_Source material_:

○ ○ ○ ○

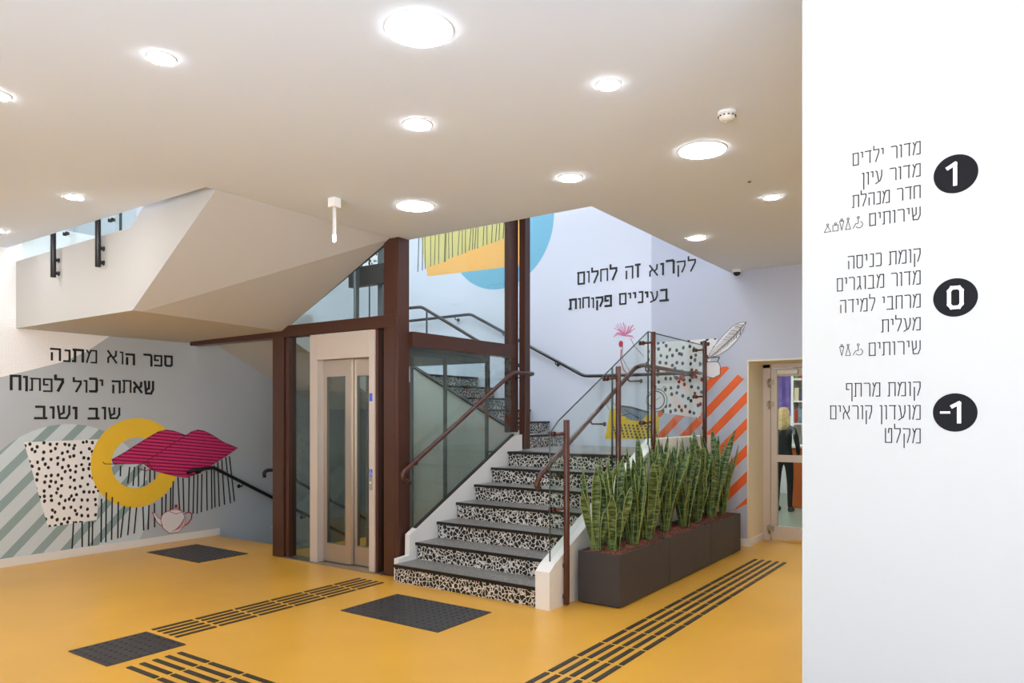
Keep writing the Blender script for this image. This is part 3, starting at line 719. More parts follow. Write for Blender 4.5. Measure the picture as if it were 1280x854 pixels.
MB().lathe([(.014, -.07), (.014, -.27), (.018, -.275), (.018, -.28)], (-4.255, 3.754, H), seg=14).build('stem', M['plastic'], o)
MB().lathe([(.012, -.28), (.014, -.30), (.012, -.325), (.004, -.33)], (-4.255, 3.754, H), seg=14).build('lamp_tip', M['tube'], o)
tag(MB().lathe([(.014, -.001), (.014, -.004), (.006, -.010)], (-1.57, 5.14, H), seg=14).build('ceiling_sensor', M['grey_metal']), 'tiny grey sensor dot on the ceiling beside the pillar', 'sensor')

# ------------------------------------------------------------------ wall murals
def on_left(u, z, o): return (LX + o, u, z)
def on_back(u, z, o): return (u, BY - o, z)
def on_col(u, z, o): return (u, 2.6 - o, z)
def poly(mb, P, pts, o, mi=0, o0=0.0):
    mb.prism([P(u, z, o0) for u, z in pts], [P(u, z, o) for u, z in pts], mi); return mb
def ribbon(mb, P, a, c, wd, o, mi=0, ext=.0):
    a = Vector(a); c = Vector(c); t = c - a
    if t.length < 1e-6: return
    t.normalize(); n = Vector((-t.y, t.x)) * wd / 2; a = a - t * ext; c = c + t * ext
    poly(mb, P, [a + n, c + n, c - n, a - n], o, mi)
STEP = [0]
def stroke(mb, P, pts, wd, o, closed=False):
    q = list(pts) + ([pts[0]] if closed else [])
    for a, c in zip(q, q[1:]):
        STEP[0] = (STEP[0] + 1) % 9
        ribbon(mb, P, a, c, wd, o + STEP[0] * 4e-5, ext=wd * .42)
def circ(cx, cz, r, n=48, a0=0, a1=2 * math.pi, rz=None):
    return [(cx + r * math.cos(a0 + (a1 - a0) * k / n), cz + (rz or r) * math.sin(a0 + (a1 - a0) * k / n)) for k in range(n + (0 if abs(a1 - a0 - 2 * math.pi) < 1e-6 else 1))]
def clip(pts, inside, cut):
    out = []
    for i in range(len(pts)):
        a, c = pts[i - 1], pts[i]
        if inside(a): 
            out.append(a) if False else None
        ia, ic = inside(a), inside(c)
        if ia != ic: out.append(cut(a, c))
        if ic: out.append(c)
    return out
def clip_conv(pts, hull):
    """clip a polygon by a convex counter-clockwise hull"""
    for i in range(len(hull)):
        p, q = hull[i], hull[(i + 1) % len(hull)]
        side = lambda r: (q[0] - p[0]) * (r[1] - p[1]) - (q[1] - p[1]) * (r[0] - p[0])
        def cut(a, c):
            sa, sc = side(a), side(c); t = sa / (sa - sc); return (a[0] + (c[0] - a[0]) * t, a[1] + (c[1] - a[1]) * t)
        pts = clip(pts, lambda r: side(r) >= 0, cut)
        if len(pts) < 3: return []
    return pts
def ring(mb, P, cx, cz, r0, r1, o, n=64, rz0=None, rz1=None):
    for k in range(n):
        a, c = 2 * math.pi * k / n, 2 * math.pi * (k + 1) / n
        poly(mb, P, [(cx + r0 * math.cos(a), cz + r0 * math.sin(a)), (cx + r1 * math.cos(a), cz + r1 * math.sin(a)), (cx + r1 * math.cos(c), cz + r1 * math.sin(c)), (cx + r0 * math.cos(c), cz + r0 * math.sin(c))], o)

# ---- left wall
ml = thing('wall_mural', 'collage mural with yellow ring and magenta cushion on the left grey wall', 'mural', (LX, 4.2, .1))
b = MB(); poly(b, on_left, [(FY, 1.5), (2.0, 1.62), (2.982, 1.85), (3.269, 1.941), (3.537, 2.029), (3.781, 2.153), (4.03, 2.345), (4.116, 2.422), (4.3, 2.6), (4.3, 3.4), (FY, 3.4)], .0008)
b.build('speckled_patch', M['cloud'], ml)['label'] = 'white speckled patch'
disc_hull = [p for p in circ(3.60, .52, .87, 64)]
disc_hull = clip_conv(disc_hull, [(0, .086), (9, .086), (9, 3), (0, 3)])
b = MB(); poly(b, on_left, disc_hull, .001); b.build('pale_disc', M['m_lblue'], ml)
b = MB()
for k in range(-3, 7):
    i0 = .929 - .28 * k; i1 = i0 - .115
    sl = 1.035
    band = [(1.0, i1 - (2.982 - 1.0) * sl), (6.0, i1 + (6.0 - 2.982) * sl), (6.0, i0 + (6.0 - 2.982) * sl), (1.0, i0 - (2.982 - 1.0) * sl)]
    q = clip_conv(band, disc_hull)
    if len(q) > 2: poly(b, on_left, q, .0016)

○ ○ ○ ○

_Work to complete_:
Pictures are excluded; copy all other data exactly as shown.

_Task solution_:
Keep writing the Blender script for this image. This is part 3, starting at line 719. More parts follow. Write for Blender 4.5. Measure the picture as if it were 1280x854 pixels.
MB().lathe([(.014, -.07), (.014, -.27), (.018, -.275), (.018, -.28)], (-4.255, 3.754, H), seg=14).build('stem', M['plastic'], o)
MB().lathe([(.012, -.28), (.014, -.30), (.012, -.325), (.004, -.33)], (-4.255, 3.754, H), seg=14).build('lamp_tip', M['tube'], o)
tag(MB().lathe([(.014, -.001), (.014, -.004), (.006, -.010)], (-1.57, 5.14, H), seg=14).build('ceiling_sensor', M['grey_metal']), 'tiny grey sensor dot on the ceiling beside the pillar', 'sensor')

# ------------------------------------------------------------------ wall murals
def on_left(u, z, o): return (LX + o, u, z)
def on_back(u, z, o): return (u, BY - o, z)
def on_col(u, z, o): return (u, 2.6 - o, z)
def poly(mb, P, pts, o, mi=0, o0=0.0):
    mb.prism([P(u, z, o0) for u, z in pts], [P(u, z, o) for u, z in pts], mi); return mb
def ribbon(mb, P, a, c, wd, o, mi=0, ext=.0):
    a = Vector(a); c = Vector(c); t = c - a
    if t.length < 1e-6: return
    t.normalize(); n = Vector((-t.y, t.x)) * wd / 2; a = a - t * ext; c = c + t * ext
    poly(mb, P, [a + n, c + n, c - n, a - n], o, mi)
STEP = [0]
def stroke(mb, P, pts, wd, o, closed=False):
    q = list(pts) + ([pts[0]] if closed else [])
    for a, c in zip(q, q[1:]):
        STEP[0] = (STEP[0] + 1) % 9
        ribbon(mb, P, a, c, wd, o + STEP[0] * 4e-5, ext=wd * .42)
def circ(cx, cz, r, n=48, a0=0, a1=2 * math.pi, rz=None):
    return [(cx + r * math.cos(a0 + (a1 - a0) * k / n), cz + (rz or r) * math.sin(a0 + (a1 - a0) * k / n)) for k in range(n + (0 if abs(a1 - a0 - 2 * math.pi) < 1e-6 else 1))]
def clip(pts, inside, cut):
    out = []
    for i in range(len(pts)):
        a, c = pts[i - 1], pts[i]
        if inside(a): 
            out.append(a) if False else None
        ia, ic = inside(a), inside(c)
        if ia != ic: out.append(cut(a, c))
        if ic: out.append(c)
    return out
def clip_conv(pts, hull):
    """clip a polygon by a convex counter-clockwise hull"""
    for i in range(len(hull)):
        p, q = hull[i], hull[(i + 1) % len(hull)]
        side = lambda r: (q[0] - p[0]) * (r[1] - p[1]) - (q[1] - p[1]) * (r[0] - p[0])
        def cut(a, c):
            sa, sc = side(a), side(c); t = sa / (sa - sc); return (a[0] + (c[0] - a[0]) * t, a[1] + (c[1] - a[1]) * t)
        pts = clip(pts, lambda r: side(r) >= 0, cut)
        if len(pts) < 3: return []
    return pts
def ring(mb, P, cx, cz, r0, r1, o, n=64, rz0=None, rz1=None):
    for k in range(n):
        a, c = 2 * math.pi * k / n, 2 * math.pi * (k + 1) / n
        poly(mb, P, [(cx + r0 * math.cos(a), cz + r0 * math.sin(a)), (cx + r1 * math.cos(a), cz + r1 * math.sin(a)), (cx + r1 * math.cos(c), cz + r1 * math.sin(c)), (cx + r0 * math.cos(c), cz + r0 * math.sin(c))], o)

# ---- left wall
ml = thing('wall_mural', 'collage mural with yellow ring and magenta cushion on the left grey wall', 'mural', (LX, 4.2, .1))
b = MB(); poly(b, on_left, [(FY, 1.5), (2.0, 1.62), (2.982, 1.85), (3.269, 1.941), (3.537, 2.029), (3.781, 2.153), (4.03, 2.345), (4.116, 2.422), (4.3, 2.6), (4.3, 3.4), (FY, 3.4)], .0008)
b.build('speckled_patch', M['cloud'], ml)['label'] = 'white speckled patch'
disc_hull = [p for p in circ(3.60, .52, .87, 64)]
disc_hull = clip_conv(disc_hull, [(0, .086), (9, .086), (9, 3), (0, 3)])
b = MB(); poly(b, on_left, disc_hull, .001); b.build('pale_disc', M['m_lblue'], ml)
b = MB()
for k in range(-3, 7):
    i0 = .929 - .28 * k; i1 = i0 - .115
    sl = 1.035
    band = [(1.0, i1 - (2.982 - 1.0) * sl), (6.0, i1 + (6.0 - 2.982) * sl), (6.0, i0 + (6.0 - 2.982) * sl), (1.0, i0 - (2.982 - 1.0) * sl)]
    q = clip_conv(band, disc_hull)
    if len(q) > 2: poly(b, on_left, q, .0016)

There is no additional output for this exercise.